Separation Science and Technology, Vol.54, No.18, 3145-3153, 2019
Dispersion behaviour of fine collophane particles in the presence of different dispersants and metal ions
Recent, studies have shown that selective flocculation flotation is an effective method for enhancing the flotation of a fine mineral. Fine-grained collophane is difficult to disperse naturally, thereby affecting its subsequent flotation separation. Therefore, it is important to study the dispersion behaviour and mechanism of fine-grained cellophane to choose an appropriate method to improve the dispersion effect of the flotation system. The influences of different types of poly-anionic dispersants, such as (sodium silicate (ZSS); sodium carbonate (ZSC); sodium hexametaphosphate, ZSP) and metallic cations with different valences (Al3+, Ca2+, Na+) on the dispersion behaviour effect of fine-grained collophane were investigated in this work using the sedimentation balance method. The zeta potential measurements and the extended-DLVO (Derain-Landau-Verwey-Overbake) theory were used to explain the distinction of dispersion behaviour.

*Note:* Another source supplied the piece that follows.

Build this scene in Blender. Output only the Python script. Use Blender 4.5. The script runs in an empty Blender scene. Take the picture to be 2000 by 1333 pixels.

In the presence of dispersants, the dispersion of collophane was in the order of ZSP>ZSS>ZSC. Zeta potential analysis indicated that the absolute value of the surface potential followed the order of ZSP>ZSS>ZSC. That is, the collophane particles in the ZSP system had stronger electrostatic repulsion, resulting in a better dispersion zeta potential effect zeta potential. ZSP was adopted as dispersant to study the effects of metal ions on dispersion. In the ZSP dispersant system, metal ions can suppress the dispersion behaviour of fine-grained collophane. The suppression effect followed the order of Al3+>Ca2+>Na+, because of the greater charge and better neutralization ability of trivalent ions for the same concentration. The results of the extended-DLVO calculations showed that the dispersion stability was attributed to the electrostatic repulsion and hydration repulsion, and hydration repulsion had a greater influence on the stability than electrostatic repulsion. This paper provides reference information for adjusting the dispersion behaviour effect of fine-grained collophane, thereby guiding the actual flotation separation.